### Task to complete
Extract everything from the first line through the line with "bin_x('dark red bin", both ends included, except for any pictures.

### Given information
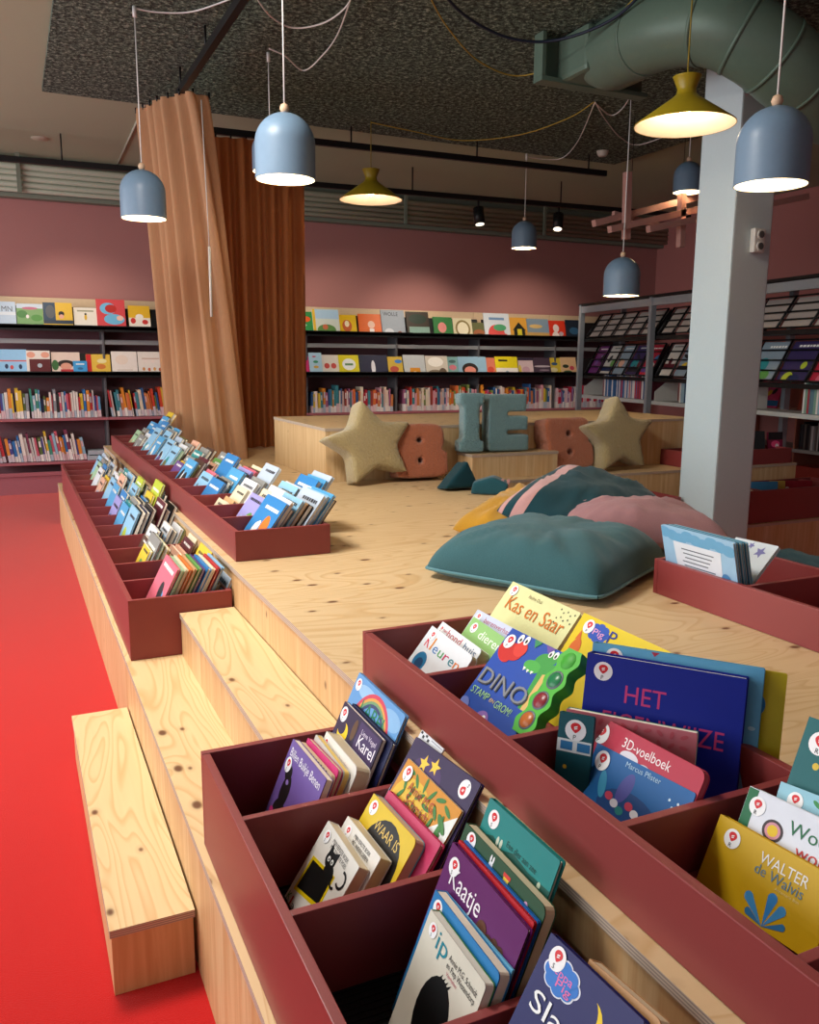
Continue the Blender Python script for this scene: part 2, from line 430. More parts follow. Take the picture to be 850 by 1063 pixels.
bin_x('small dark red bin just left of the column, behind the pink cushion', 3.25, 4.02, 4.31, 4.70, L2+g, .608, [3.86])
bin_x('wide dark red bin right of the column, nearer of the two there', 4.42, 5.7, 4.31, 4.70, L2+g, .608, [4.79, 5.56])
bin_x('dark red bin against the stage end, half hidden by the column', 4.62, 5.69, 4.89, 5.215, L4+g, .822, [5.0, 5.33])

# ------------------------------------------------------------------ books
def shield(r, n=20):
    pts = []
    for i in range(n):
        a = 2*PI*i/n; x, y = math.cos(a), math.sin(a)
        k = 1 if y > -.1 else 1-.12*math.sin(2*abs(x)*1.5)
        pts.append((r*x*(1 if y > 0 else (1-abs(y)**1.6*.55)), r*(y*.82 if y > 0 else y*1.12)))
    return pts
def art(parent, name, W, items, z0=.0002, H=0):
    """flat printed shapes on the front cover; units of cover width, y down from the top edge. items: (kind, colour, ...)"""
    m = MB(); mats = []; idx = {}
    for k, it in enumerate(items):
        kind, col = it[0], it[1]
        if col not in idx: idx[col] = len(mats); mats.append(flat(col, .45))
        mi = idx[col]; z = z0 + .00006*k
        def P(x, y): return (min(max(x, .002), .998)*W, min(max(H-y*W, .001), H-.001), z)
        if kind == 'poly': m.add([P(*p) for p in it[2]], [tuple(range(len(it[2])))], mi)
        elif kind == 'rect':
            x0, y0, x1, y1 = it[2]; m.add([P(x0, y1), P(x1, y1), P(x1, y0), P(x0, y0)], [(0, 1, 2, 3)], mi)
        elif kind == 'ell':
            cx, cy, rx, ry = it[2]; rot = it[3] if len(it) > 3 else 0; n = 22; q = []
            for i in range(n):
                a = 2*PI*i/n; x, y = rx*math.cos(a), ry*math.sin(a)
                q.append(P(cx + x*math.cos(rot)-y*math.sin(rot), cy + x*math.sin(rot)+y*math.cos(rot)))
            m.add(q, [tuple(range(n))[::-1]], mi)
        elif kind == 'arc':
            cx, cy, r0, r1, a0, a1 = it[2]; n = 18; q = []
            for i in range(n+1):
                a = R(a0 + (a1-a0)*i/n)
                q += [P(cx+r0*math.cos(a), cy-r0*math.sin(a)), P(cx+r1*math.cos(a), cy-r1*math.sin(a))]
            m.add(q, [(2*i, 2*i+1, 2*i+3, 2*i+2) for i in range(n)], mi)
        elif kind == 'text':
            s, x, y, size = it[2:6]; rot = it[6] if len(it) > 6 else 0; sx = it[7] if len(it) > 7 else .86
            vs, fs = text_geo(s); c, sn = math.cos(rot), math.sin(rot)
            m.add([((x + (vx*sx*c - vy*sn)*size)*W, H - y*W + (vx*sx*sn + vy*c)*size*W, z) for vx, vy, vz in vs], fs, mi)
        elif kind == 'ftext':
            s, x0, x1, yb, hc = it[2:7]; vs, fs = text_geo(s)
            xa = min(v[0] for v in vs); xb = max(v[0] for v in vs); kx = (x1-x0)/(xb-xa); ky = hc/.69
            m.add([((x0+(vx-xa)*kx)*W, H-yb*W+vy*ky*W, z) for vx, vy, vz in vs], fs, mi)
        elif kind == 'sticker':
            cx, cy, r = it[2:5]; letter = it[5]; rot = it[6] if len(it) > 6 else 0
            for c2 in ('#f2f2f4', '#d5232c', '#101014'):
                if c2 not in idx: idx[c2] = len(mats); mats.append(flat(c2, .45))
            n = 22; c, sn = math.cos(rot), math.sin(rot)
            def Q(x, y, dz): return (cx*W + (x*c-y*sn)*r*W, H-cy*W + (x*sn+y*c)*r*W, z+dz)
            m.add([Q(math.cos(2*PI*i/n), math.sin(2*PI*i/n), 0) for i in range(n)], [tuple(range(n))], idx['#f2f2f4'])
            sp = shield(.5); m.add([Q(x, y+.3, .0002) for x, y in sp], [tuple(range(len(sp)))], idx['#d5232c'])
            m.add([Q(x, y, .0004) for x, y in ((-.16, .2), (.16, .3), (.16, .42), (-.16, .32))], [(0, 1, 2, 3)], idx['#f2f2f4'])
            m.add([Q(x, y, .0004) for x, y in ((-.13, .05), (.19, .15), (.13, .22), (-.13, .16))], [(0, 1, 2, 3)], idx['#f2f2f4'])
            vs, fs = text_geo(letter)
            m.add([Q(vx*.62-.22, vy*.62-.86, .0004) for vx, vy, vz in vs], fs, idx['#101014'])
    return m.build(name, mats, parent, local=True)

def rr(w, h, r, left=0.0):
    pts = []
    for cx, cy, a0, q in ((left, left, 180, left), (w-r, r, 270, r), (w-r, h-r, 0, r), (left, h-left, 90, left)):
        if q <= 0: pts.append((0 if cx <= left else w, 0 if cy < h/2 else h)); continue
        for i in range(5):
            a = R(a0 + 90*i/4); pts.append((cx+q*math.cos(a), cy+q*math.sin(a)))
    return pts

def frame(TL, TR, phi, yaw, h):
    TL, TR = Vector(TL), Vector(TR); b = Vector((math.cos(R(yaw)), math.sin(R(yaw)), 0))
    n = (-b*math.cos(R(phi)) + Vector((0, 0, math.sin(R(phi))))).normalized()
    u = TR-TL; u = (u - n*u.dot(n)); w = u.length; u.normalize(); v = n.cross(u)
    M = Matrix((u, v, n)).transposed().to_4x4(); M.translation = TL - v*h
    return M, w

def book(pose, cover, label, group=None, kind='hard', detail=2, pic=None, title=None, sticker=None, pages=None, rcorner=.012, back=None, name='picture_book', cat='book', spine=None):
    TL, TR, phi, yaw, h, t = pose[:6]
    M, w = frame(TL, TR, phi, yaw, h)
    pg = pages or PAGES; cm = flat(cover, .45); sm = flat(spine or cover, .45); bmx = flat(back or cover, .45)
    cv = MB(); pb = MB()
    if kind == 'hard':
        bt = .0022
        o = rr(w, h, .004)
        cv.prism(o, -bt, 0, 0); cv.prism(o, -t, -t+bt, 2); cv.box((0, 0, -t+bt), (.003, h, -bt), 1)
        pb.box((.003, .004, -t+bt+.0002), (w-.005, h-.004, -bt-.0002))
    elif kind == 'board':
        o = rr(w, h, min(rcorner, w*.2)); bt = .0022
        cv.prism(o, -bt, 0, 0); cv.prism(o, -t, -t+bt, 2); cv.box((0, 0, -t+bt), (.0025, h, -bt), 1)
        o2 = [(max(.0026, x-(.0008 if x > w/2 else 0)), min(max(y, .0006), h-.0008)) for x, y in o]
        pb.prism(o2, -t+bt+.0001, -bt-.0001)
    else:   # thin paperback
        cv.box((0, 0, -t), (w, h, 0), 0)
    if detail == 0:
        m = MB(); m.v = list(cv.v); m.f = list(cv.f); m.m = list(cv.m); m.sm = list(cv.sm)
        m.add(pb.v, pb.f, 3); root = host = m.build(name, [cm, sm, bmx, pg], local=True)
    else:
        root = bpy.data.objects.new(name, None); root.empty_display_size = .05; COLL.objects.link(root)
        host = cv.build('cover', [cm, sm, bmx], root, local=True)
        if pb.v: pb.build('page_block', pg, root, local=True)
    root.matrix_world = M
    tag(root, label, cat, group)
    if pic: art(host, 'cover_picture', w, pic, H=h)
    if title: art(host, 'title', w, title, H=h, z0=.0003+.00006*(len(pic) if pic else 0))
    if sticker: art(host, 'library_sticker', w, H=h, items=[('sticker', '#f2f2f4') + tuple(sticker)], z0=.0004+.00006*((len(pic) if pic else 0) + (len(title) if title else 0)))
    return root

POSE = {
'C1a':((0.5424,1.7950,0.6246),(0.5450,1.5691,0.6304),24,0,0.201,0.018),
'C1b':((0.5603,1.7882,0.6168),(0.5639,1.5859,0.6249),24,0,0.193,0.01),
'C1c':((0.5759,1.7880,0.6236),(0.5803,1.5888,0.6334),24,0,0.200,0.012),
'C1d':((0.5941,1.7825,0.6312),(0.5925,1.5862,0.6276),24,0,0.204,0.016),
'C1e':((0.6169,1.7724,0.6394),(0.6169,1.5693,0.6393),24,0,0.217,0.036),
'C1f':((0.6790,1.8149,0.6867),(0.6791,1.5843,0.6868),24,0,0.269,0.012),
'C1g':((0.6931,1.7999,0.6852),(0.6934,1.5598,0.6858),24,0,0.267,0.012),
'C1h':((0.7317,1.8530,0.7387),(0.7306,1.5770,0.7361),24,0,0.323,0.01),
'C2a':((0.5202,1.4900,0.5842),(0.5194,1.3181,0.5830),33,0,0.170,0.026),
'C2b':((0.5578,1.4782,0.5916),(0.5596,1.3119,0.5944),33,0,0.180,0.028),
'C2c':((0.6158,1.4810,0.6267),(0.6186,1.2808,0.6311),33,0,0.222,0.024),
'C2d':((0.6476,1.4776,0.6289),(0.6510,1.2488,0.6342),33,0,0.224,0.012),
'C2e':((0.6984,1.4916,0.6823),(0.6989,1.2592,0.6831),33,0,0.288,0.006),
'C2f':((0.7278,1.5167,0.7138),(0.7376,1.2578,0.7289),33,0,0.325,0.01),
'C2g':((0.7464,1.5273,0.7213),(0.7467,1.4263,0.7219),33,0,0.334,0.004),
'C3a':((0.5517,1.0900,0.6352),(0.5505,0.9101,0.6322),21,0,0.205,0.018),
'C3b':((0.5757,1.1212,0.6434),(0.5743,0.9118,0.6399),21,0,0.213,0.022),
'C3b2':((0.5964,1.1263,0.6319),(0.5979,0.9176,0.6356),21,0,0.205,0.004),
'C3c':((0.6267,1.1586,0.6954),(0.6244,0.9199,0.6894),21,0,0.266,0.01),
'C3d':((0.6392,1.1591,0.6959),(0.6383,0.9260,0.6936),21,0,0.271,0.006),
'C3e':((0.6472,1.1552,0.6957),(0.6459,0.9266,0.6925),21,0,0.269,0.006),
'C3f':((0.6619,1.1760,0.7132),(0.6603,0.9267,0.7090),21,0,0.287,0.022),
'C3g':((0.7032,1.1672,0.7552),(0.7036,0.9583,0.7562),21,0,0.337,0.012),
'C4a':((0.6280,0.8700,0.7190),(0.6324,0.6814,0.7264),31,0,0.324,0.012),
'C4b':((0.6443,0.8044,0.7199),(0.6497,0.6670,0.7290),31,0,0.326,0.022),
'D1a':((0.9300,1.8500,0.8344),(0.9240,1.6232,0.8268),38,0,0.149,0.018),
'D1b':((0.9602,1.8512,0.8415),(0.9548,1.6363,0.8345),38,0,0.158,0.03),
'D1c':((1.0177,1.7924,0.8639),(1.0118,1.6041,0.8563),38,0,0.186,0.014),
'D1d':((1.0440,1.8189,0.8723),(1.0446,1.5993,0.8730),38,0,0.206,0.02),
'D1e':((1.1858,1.8802,0.9163),(1.1842,1.5745,0.9140),38,0,0.259,0.02),
'D2a':((0.9764,1.5450,0.9131),(0.9804,1.3128,0.9176),42,0,0.274,0.025),
'D2b':((1.1820,1.5600,0.9191),(1.1811,1.2666,0.9179),36,0,0.257,0.014),
'D3g':((0.9314,1.1720,0.8105),(0.9405,0.9322,0.8265),28,0,0.113,0.012),
'D3f':((0.9540,1.2186,0.8487),(0.9600,0.9315,0.8590),28,0,0.155,0.014),
'D3d':((0.8760,1.2150,0.8640),(0.9160,1.1640,0.8645),12,38,0.156,0.012),
'D3e':((0.9044,1.2338,0.8574),(1.0498,1.0481,0.8585),12,38,0.151,0.022),
'D3a':((0.9672,1.2598,0.9500),(1.1437,1.0337,0.9494),12,38,0.245,0.04),
'D3b':((1.0007,1.2883,0.9571),(1.1932,1.0420,0.9572),12,38,0.253,0.022),
'D3c':((1.0400,1.2740,0.9477),(1.2332,1.0263,0.9471),12,38,0.242,0.012),
'D4a':((0.9511,0.8900,0.8113),(0.9558,0.6820,0.8209),26,0,0.113,0.018),
'D4b':((0.9943,0.8767,0.8553),(1.0009,0.6977,0.8689),26,0,0.162,0.022),
'D4c':((1.0272,0.8492,0.8692),(1.0364,0.6833,0.8880),26,0,0.177,0.02),
'D4d':((1.0939,0.8634,0.9570),(1.1006,0.6825,0.9707),26,0,0.275,0.02),
}
def fb(k, *a, **kw): return book(POSE[k], *a, **kw)
C1 = 'books in the first compartment of the lower near bin'; C2g = 'books in the second compartment of the lower near bin'
C3g = 'books in the third compartment of the lower near bin'; C4g = 'books in the fourth compartment of the lower near bin'
D1g = 'books in the first compartment of the upper near bin'; D2g = 'books in the second compartment of the upper near bin'
D3gp = 'books in the third compartment of the upper near bin'; D4g = 'books in the fourth compartment of the upper near bin'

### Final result
Continue the Blender Python script for this scene: part 2, from line 430. More parts follow. Take the picture to be 850 by 1063 pixels.
bin_x('small dark red bin just left of the column, behind the pink cushion', 3.25, 4.02, 4.31, 4.70, L2+g, .608, [3.86])
bin_x('wide dark red bin right of the column, nearer of the two there', 4.42, 5.7, 4.31, 4.70, L2+g, .608, [4.79, 5.56])
bin_x('dark red bin against the stage end, half hidden by the column', 4.62, 5.69, 4.89, 5.215, L4+g, .822, [5.0, 5.33])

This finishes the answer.